The announcement by the power utility followed after a competitive pre-qualification bid for the EPC contract, which closed in December 2004. Only 7 of the 12 bids for the pre-qualification tender complied with the qualification criteria to advance to the actual EPC tender.

Siemens Namibia together with Siemens South Africa submitted a pre-qualification bid with parent company Siemens AG. Another Namibian firm, Alstom (Namibia) submitted a bid together with Alstom South Africa with parent company Alstom (Switzerland) that partnered with other Alstom subsidiaries.
BVS Power Alliance, consisting of Black and Veatch and Saipem, submitted a joint tender and several liability tenders with original Gas Turbine Manufacturer. SNC-Lavalin International also submitted a joint several liability tender with General Electric International.

Fluor submitted a tender bid in joint several liability with Original Gas Turbine Manufacturer. Mitsubishi Heavy Industries (MHI) from Japan and General Electric International from the United States of America (USA) submitted individual tenders respectively.
Enquiry documents were issued to the pre-qualification EPC bidders on which the evaluations and qualifications of the companies and consortia were performed.

NamPower noted that the pre-qualification system was based on companies or consortia meeting the necessary financial, legal, technical, management expertise, project references, insurability, compliance, quality assurance and other technical requirements.
Consortia and companies that pre-qualified would be invited to submit tender bids for the Turnkey EPC contract for the completion of the detailed engineering, design, construct and commissioning of the entire plant including civil, electrical and mechanical works. NamPower further noted that it has impressed on the pre-qualified consortia the importance of local and regional subcontracting.

The power utility also urged local and regional companies that wish to participate in this project as suppliers or subcontractors to take advantage of the opportunity.
NamPower further urged the local and regional companies to establish contact with the pre-qualified consortia to ensure that a substantial portion of the investment that would be made in this project is directly pumped into the regional and local economies.

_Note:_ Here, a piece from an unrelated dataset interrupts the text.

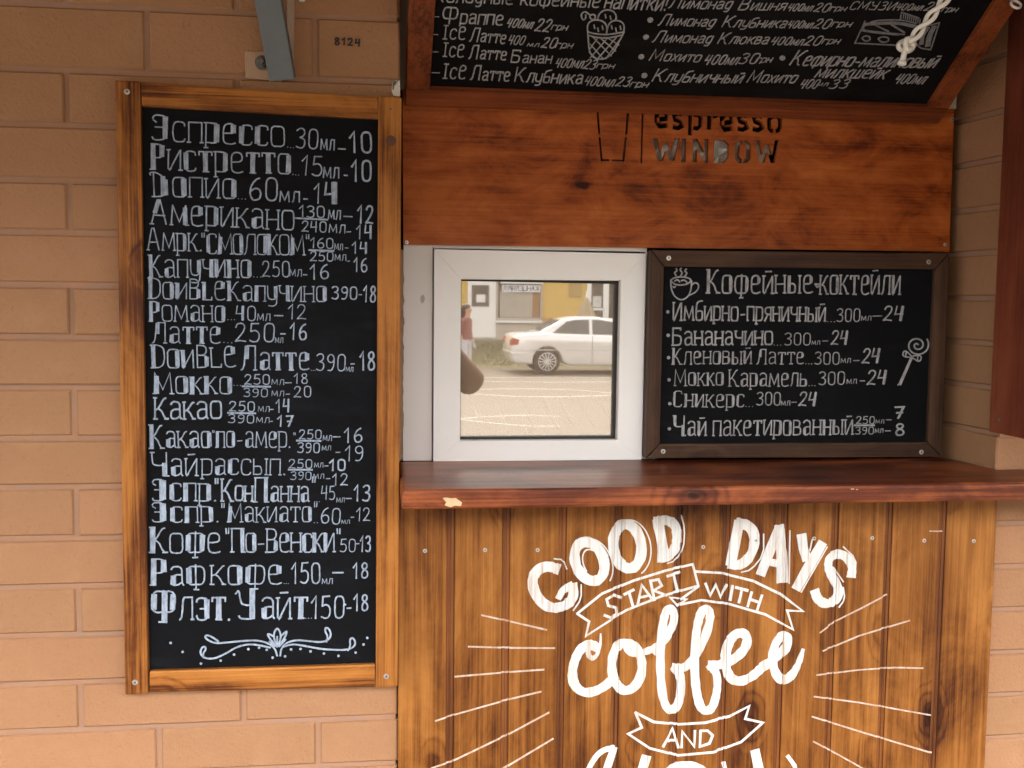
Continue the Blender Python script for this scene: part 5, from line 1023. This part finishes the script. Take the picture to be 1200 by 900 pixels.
# verge and far paving
gv = MB(); y_a, y_b = car_y-2.6, 2*GY-(-1.75+36.2)
gv.quad((-60,y_a,ROADZ+.003),(60,y_a,ROADZ+.003),(60,y_b+1.5,-.02),(-60,y_b+1.5,-.02)); gv.quad((-60,y_b+1.5,-.02),(60,y_b+1.5,-.02),(60,y_b-1.5,.0),(-60,y_b-1.5,0))
def verge_mat():
    t = NT('dry_verge'); p = t.obj(); n = t.noise(p, 3.5, 6, .75); f = t.noise(p, 14, 5, .8)
    t.col(t.mix(t.ramp(n, [(.4,0),(.6,1)]), (.20,.16,.11), t.mix(f, (.07,.085,.03), (.15,.15,.06)))); t.rough(.95); return t.m
gv.build('verge', verge_mat())['kind'] = 'structure'
gr = MB()
for i in range(2600):
    x = random.uniform(1.2, 5.2); y = random.uniform(y_b+1.6, y_a-.2); z = ROADZ+(y_a-y)/(y_a-y_b-1.5)*(.40)
    h = random.uniform(.03, .12); a = random.uniform(0, 3.14); w = .014; dx, dy = w*math.cos(a), w*math.sin(a); l = random.uniform(-.07, .07)
    k = len(gr.v); gr.v += [(x-dx,y-dy,z-.01),(x+dx,y+dy,z-.01),(x+l,y+l*.5,z+h)]; gr.f.append((k,k+1,k+2))
o = gr.build('grass', plain('grass_blades', (.115,.115,.05), .8, 0, .4, 3)); props(o, 'short dry grass on the verge across the street', 'grass', kind='stuff')
# yellow shop
DS = 37.0; sy = 2*GY-(-1.75+DS)
sx = lambda px: mx(px, DS); sz = lambda py: mz(py, DS)
shop = empty('yellow_shop', (6, sy, 0), 'yellow plastered shop with a white door across the street, seen reflected', 'building')
M_YEL = plain('yellow_plaster', (.62,.42,.13), .85, 0, .10, 4); M_GRW = plain('pale_plinth', (.50,.46,.40), .85, 0, .15, 5)
M_SHOPGL = plain('shop_glass', (.085,.075,.065), .15); M_BLIND = plain('cream_blind', (.50,.46,.40), .8)
m = MB(); m.box(-34, 42, sy-6, sy, 0.3, 3.9); m.build('wall', M_YEL, shop)
m = MB(); m.box(-34, 42, sy-6.01, sy-.01, 3.9, 10.5); m.build('sky_block_wall', plain('sky_block_grey', (.20,.185,.17), .9, 0, .15, 4), shop)  # unseen storeys added to block low sky, greyed to cut yellow bounce
m = MB(); m.box(-34, 42, sy-6.02, sy+.03, -.1, .3); m.build('plinth', M_GRW, shop)
m = MB(); m.box(-34.3, 42.3, sy-6.3, sy+.5, 10.5, 10.8); m.build('roof', plain('roof_sheet', (.25,.22,.2), .7), shop)
for k in range(-9, 12):  # windows on the added upper storeys
    for zf in (4.6, 7.6):
        m = MB(); m.box(k*3.4+5, k*3.4+6.3, sy+.004, sy+.03, zf, zf+1.5); uw = m.build('window', M_SHOPGL, shop)
        m = MB(); X0 = k*3.4+5
        for q in ((X0-.06,X0+.02,zf-.05,zf+1.55),(X0+1.28,X0+1.36,zf-.05,zf+1.55),(X0+.02,X0+1.28,zf-.05,zf+.02),(X0+.02,X0+1.28,zf+1.48,zf+1.55),(X0+.62,X0+.68,zf+.02,zf+1.48)): m.box(q[0],q[1],sy+.03,sy+.06,q[2],q[3])
        fo_ = m.build('window_frame', M_WHITEPL, shop); fo_.parent = uw
d0, d1 = sx(548), sx(581)
m = MB(); m.box(d0, d1, sy+.004, sy+.06, .06, 2.35); dr = m.build('door', M_WHITEPL, shop, bevel=.01)
m = MB(); m.box(sx(552.5), sx(573), sy+.055, sy+.068, sz(360), sz(335)); g_ = m.build('door_pane', M_SHOPGL, shop); g_.parent = dr; 
m = MB(); m.box(sx(558), sx(568.5), sy+.066, sy+.074, sz(355), sz(346)); pp_ = m.build('paper_notice', M_WHITEPL, shop, bevel=0); pp_.parent = dr
w0, w1 = sx(582.5), sx(634)
m = MB(); m.box(w0, w1, sy+.004, sy+.03, sz(373), 2.6); wn_ = m.build('shop_window', M_SHOPGL, shop)
def sub(mb_, name, mat, par):
    o = mb_.build(name, mat, shop); o.parent = par; return o
m = MB()
for px in range(586, 623, 2): m.box(sx(px), sx(px+1.55), sy+.032, sy+.045, sz(372), sz(342))
sub(m, 'vertical_blind', M_BLIND, wn_)
m = MB(); m.box(sx(623.5), sx(632), sy+.032, sy+.045, sz(372), sz(342.5)); sub(m, 'brown_panel', plain('brown_panel', (.30,.17,.08), .7), wn_)
m = MB()
for a, c, z0, z1 in ((581.5,583.5,373,325),(633,635.5,373,325),(582,635,375.5,372.5)): m.box(sx(a), sx(c), sy+.03, sy+.06, sz(z0), sz(z1))
sub(m, 'window_frame', plain('grey_frame', (.42,.37,.32), .6), wn_)
m = MB(); m.box(sx(581), sx(635), sy+.03, sy+.16, sz(378.5), sz(375.8)); m.build('window_sill', M_WHITEPL, shop)
m = MB(); m.box(sx(581), sx(636), sy+.031, sy+.05, sz(388), sz(379)); m.build('render_band', M_GRW, shop)
sg0, sg1, sgb, sgt = sx(588), sx(632.5), sz(342.6), sz(334.6)
m = MB(); m.box(sg0, sg1, sy+.05, sy+.09, sgb, sgt); sgn = m.build('shop_sign', plain('sign_white', (.74,.74,.76), .5, 0, .03), shop)
m = MB(); m.box(sg0-.05, sg1+.1, sy+.05, sy+.13, sgt+.05, sgt+.14); m.build('sign_ledge', M_WHITEPL, shop)
psn = Plane((0, sy+.0905, 0), (-1, 0, 0), (0, 0, 1)); ik = Ink(psn, .004)
ik.text('КАНЦЕЛЯРІЯ', (-sg1+.07, sgb+.05), (-sg0-.07, sgb+.05), .15, bold=True, w=.16, wb=.2, wob=0, xh=1.0); ik.done('sign_lettering', plain('sign_ink', (.05,.06,.12), .6), shop, 'dark letters КАНЦЕЛЯРІЯ').parent = sgn
m = MB(); m.box(sx(666.5), sx(681.5), sy+.004, sy+.03, sz(347.5), sz(330)); m.build('wall_notice', plain('beige_notice', (.42,.30,.12), .8), shop)
m = MB(); m.box(sx(636), sx(691), sy+.002, sy+.04, sz(380), sz(372.5)); m.build('orange_band', plain('orange_band', (.50,.27,.10), .85), shop)
f2 = MB(); f2.box(sx(692), sx(727), sy+.004, sy+.03, .3, 2.6); w2 = f2.build('shop_window', M_SHOPGL, shop)
m = MB()
for a, c in ((687.5,692.5),(706.5,713)): m.box(sx(a), sx(c), sy+.03, sy+.07, .3, 2.6)
m.box(sx(692), sx(708), sy+.03, sy+.07, sz(363), sz(360.5)); m.box(sx(708), sx(727), sy+.03, sy+.07, .3, sz(372)); sub(m, 'window_frame', M_WHITEPL, w2)
m = MB(); m.box(sx(694.5), sx(704.5), sy+.03, sy+.05, sz(359.5), sz(346.5)); sub(m, 'paper_notice', plain('printed_sheet', (.55,.56,.54), .7, 0, .4, 6), w2)
# closed parasol standing by the shop corner
DP = 31.5; px0 = mir(687, 373, DP); pz0 = ROADZ+.2
par = empty('closed_parasol', (px0.x, px0.y, pz0), 'folded beige parasol standing in front of the yellow shop, seen reflected', 'parasol')
m = MB(); m.tube([(px0.x,px0.y,pz0),(px0.x,px0.y,mz(341,DP))], .025, 8); m.build('pole', M_WHITEPL, par)
m = MB(); n = 20; z0, z1 = mz(374,DP), mz(348,DP)
for j in range(9):
    t = j/8; r0 = .24*(1-t)**.8+.03
    for i in range(n):
        a = i/n*2*math.pi; rr = r0*(1+.22*math.cos(a*6)); m.v.append((px0.x+rr*math.cos(a), px0.y+rr*math.sin(a), z0+(z1-z0)*t))
for j in range(8):
    for i in range(n): m.f.append((j*n+i, j*n+(i+1) % n, (j+1)*n+(i+1) % n, (j+1)*n+i))
m.build('folded_canopy', plain('beige_canvas', (.36,.29,.20), .9), par, smooth=True)
m = MB(); m.lathe((px0.x,px0.y,pz0-.02), (0,0,1), [(.25,0),(.25,.06),(.05,.1)], 16); m.build('base', M_GRW, par)

# ------------------------------------------------------------------ people
def skin_mesh(name, verts, edges, radii, root, sub=2):
    me = bpy.data.meshes.new(name); me.from_pydata(verts, edges, []); o = bpy.data.objects.new(name, me); COL.objects.link(o)
    md = o.modifiers.new('s', 'SKIN')
    for i, r in enumerate(radii):
        sv = me.skin_vertices[0].data[i]; sv.radius = r if isinstance(r, tuple) else (r, r); sv.use_root = (i == root)
    md.use_smooth_shade = True; md.branch_smoothing = .4
    s = o.modifiers.new('d', 'SUBSURF'); s.levels = sub; s.render_levels = sub
    dg = bpy.context.evaluated_depsgraph_get(); m2 = bpy.data.meshes.new_from_object(o.evaluated_get(dg)); bpy.data.objects.remove(o); return m2
def hand(wrist, palm_dir, side, curl_dir, mats):
    """palm with four unequal curled fingers and a thumb; returns meshes"""
    f = Vector(palm_dir).normalized(); c = Vector(curl_dir); c = (c-f*c.dot(f)).normalized(); s = f.cross(c)*side; w = Vector(wrist); out = []
    out.append(skin_mesh('h', [w, w+f*.045, w+f*.085], [(0,1),(1,2)], [(.026,.020),(.036,.016),(.038,.013)], 0, 2))
    for k, (off, ln) in enumerate(((-.027,.068),(-.009,.078),(.009,.073),(.026,.058))):
        b0 = w+f*.075+s*off; out.append(skin_mesh('f', [b0, b0+f*ln*.40+c*.006, b0+f*ln*.66+c*ln*.30, b0+f*ln*.74+c*ln*.62], [(0,1),(1,2),(2,3)], [.0098,.0090,.0082,.0068], 0, 2))
    b0 = w+f*.030-s*.024; out.append(skin_mesh('t', [b0, b0-s*.024+f*.022+c*.010, b0-s*.030+f*.050+c*.022, b0-s*.026+f*.070+c*.030], [(0,1),(1,2),(2,3)], [.013,.011,.0095,.0078], 0, 2))
    return out
def person(name, label, base, face, J, shirt_z, trouser_z, mats, hair_pts, hands=()):
    """J: joint coordinates in person space (x right, y forward, z up)"""
    fx = Vector((face.y, -face.x, 0)); tr = lambda p: Vector(base)+fx*p[0]+Vector(face)*p[1]+Vector((0,0,p[2]))
    names = list(J); V = [tr(J[k][:3]) for k in names]; Rr = [J[k][3] for k in names]
    E = [('pelvis','belly'),('belly','chest'),('chest','neck'),('neck','jaw'),('jaw','head'),('head','crown'),('chest','shl'),('shl','ell'),('ell','wrl'),('chest','shr'),('shr','elr'),('elr','wrr'),('pelvis','hipl'),('hipl','knl'),('knl','anl'),('anl','tol'),('pelvis','hipr'),('hipr','knr'),('knr','anr'),('anr','tor')]
    me = skin_mesh(name, V, [(names.index(a), names.index(c)) for a, c in E], Rr, names.index('pelvis'), 2)
    bm = bmesh.new(); bm.from_mesh(me)
    for h in hands:
        for x in hand(tr(h[0]), tr(h[1])-Vector(base), h[2], tr(h[3])-Vector(base), None): bm.from_mesh(x)
    # face: nose, ears, eyes as small forms grown into the head
    hd = tr(J['head'][:3]); F = Vector(face)
    def bump_(c, r, sc):
        ret = bmesh.ops.create_icosphere(bm, subdivisions=2, radius=r); 
        for v in ret['verts']: v.co = Vector((v.co.x*sc[0], v.co.y*sc[1], v.co.z*sc[2])); v.co = c+fx*v.co.x+F*v.co.y+Vector((0,0,v.co.z))
        return ret['verts']
    bump_(hd+F*.098+Vector((0,0,-.02)), .016, (.8,1.1,1.5)); bump_(hd+fx*.078+Vector((0,0,-.01)), .028, (.35,.7,1.1)); bump_(hd-fx*.078+Vector((0,0,-.01)), .028, (.35,.7,1.1))
    ev = []
    for s_ in (-1, 1): ev += bump_(hd+F*.082+fx*.030*s_+Vector((0,0,.012)), .012, (1.2,.7,.7))
    mv = bump_(hd+F*.082+Vector((0,0,-.062)), .018, (1.3,.5,.35)); dark = {v.index for v in []}
    bm.verts.index_update(); dark = {v for v in ev}; lips = {v for v in mv}
    for f in bm.faces:
        c = f.calc_center_median(); r = c-Vector(base); up = r.z; lat = abs(r.dot(fx)); fw = r.dot(F)
        if f.verts[0] in dark: f.material_index = 3
        elif f.verts[0] in lips: f.material_index = 4
        elif shirt_z(lat, fw, up): f.material_index = 1
        elif up < trouser_z: f.material_index = 2 if up > .085 else 3
        else: f.material_index = 0
        f.smooth = True
    bm.to_mesh(me); bm.free(); 
    me.transform(Matrix.Translation(-Vector(base)))
    for q in mats[:5]: me.materials.append(q)
    o = bpy.data.objects.new('person', me); COL.objects.link(o); o.location = base; props(o, label, 'person')
    hb = MB()
    ico = bmesh.new(); 
    for c, r, sc in hair_pts:
        ret = bmesh.ops.create_icosphere(ico, subdivisions=3, radius=r)
        for v in ret['verts']:
            v.co = Vector((v.co.x*sc[0], v.co.y*sc[1], v.co.z*sc[2]))*(1+.05*math.sin(v.co.x*160)*math.sin(v.co.z*90)); q = tr(c)-Vector(base); v.co = q+fx*v.co.x+F*v.co.y+Vector((0,0,v.co.z))
    hm = bpy.data.meshes.new('hair'); ico.to_mesh(hm); ico.free(); hm.materials.append(mats[5])
    for p in hm.polygons: p.use_smooth = True
    ho = bpy.data.objects.new('hair', hm); COL.objects.link(ho); ho.parent = o
    return o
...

The power utility is developing the 800 MW Kudu power station near Oranjemund in southwest Namibia as the majority shareholder inthe power station.

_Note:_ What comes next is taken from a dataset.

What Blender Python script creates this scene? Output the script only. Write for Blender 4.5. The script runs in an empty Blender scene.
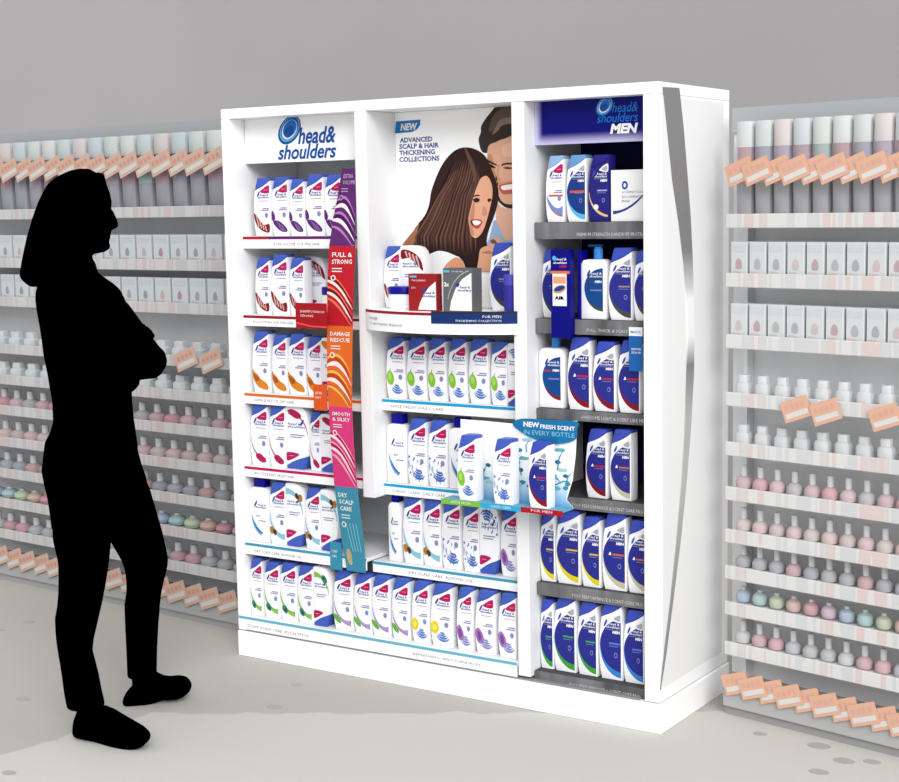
import bpy, bmesh, math, random
from mathutils import Vector, Matrix, noise
random.seed(7)
C = bpy.context.scene
COL = C.collection
PI = math.pi

# ------------------------------------------------------------------ camera
CAM = Vector((3.4274, -3.8623, 1.5)); YAW, PITCH, ROLL, FPX = -0.58434, 0.11917, -0.01794, 1549.3
cf = Vector((math.sin(YAW)*math.cos(PITCH), math.cos(YAW)*math.cos(PITCH), -math.sin(PITCH)))
r0 = Vector((math.cos(YAW), -math.sin(YAW), 0)); u0 = r0.cross(cf)
cr = r0*math.cos(ROLL) + u0*math.sin(ROLL); cu = -r0*math.sin(ROLL) + u0*math.cos(ROLL)
camd = bpy.data.cameras.new('camera'); cam = bpy.data.objects.new('camera', camd); COL.objects.link(cam)
cam.matrix_world = Matrix(((cr.x, cu.x, -cf.x, CAM.x), (cr.y, cu.y, -cf.y, CAM.y), (cr.z, cu.z, -cf.z, CAM.z), (0, 0, 0, 1)))
camd.sensor_width = 36; camd.lens = 36*FPX/899; camd.clip_start = .05; camd.clip_end = 60
C.camera = cam

def ray(px, py):
    return cf + cr*((px-449.5)/FPX) - cu*((py-391)/FPX)
def at(px, py, y):                       # measured point on the upright plane at depth y of the cabinet -> (x, z)
    d = ray(px, py); t = (y-CAM.y)/d.y; p = CAM+d*t
    return p.x, p.z
def at_x(px, py, x):
    d = ray(px, py); t = (x-CAM.x)/d.x; p = CAM+d*t
    return p.y, p.z
def at_floor(px, py):
    d = ray(px, py); t = -CAM.z/d.z; p = CAM+d*t
    return p.x, p.y

# ------------------------------------------------------------------ materials
def lin(c):
    return tuple(((v/255)/12.92 if v/255 <= .04045 else ((v/255+.055)/1.055)**2.4) for v in c)
MATS = {}
def mat(name, rgb, rough=.5, metal=0, spec=.14, k=.80):
    if name in MATS: return MATS[name]
    m = bpy.data.materials.new(name); m.use_nodes = True
    b = m.node_tree.nodes['Principled BSDF']
    l = lin(rgb)
    b.inputs['Base Color'].default_value = (l[0]*k, l[1]*k, l[2]*k, 1)
    b.inputs['Roughness'].default_value = rough; b.inputs['Metallic'].default_value = metal
    b.inputs['Specular IOR Level'].default_value = spec
    MATS[name] = m
    return m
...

NamPower said that the combined cycle project will use natural gas from the Kudu gas field, located 170 km offshore. The plant would be connected to the Namibian and Southern Africa power grid. Power from the plant would be purchased under long-term power purchase agreements.
NamPower appointed a consortium of Ernst & Young and Saha International as financial advisors in 2004. It further appointed Leboeuf, Lamb, Greene & MacRae from the USA together with a local law firm Lorentz and Bone as legal advisors and ESB International as technical advisor for the project.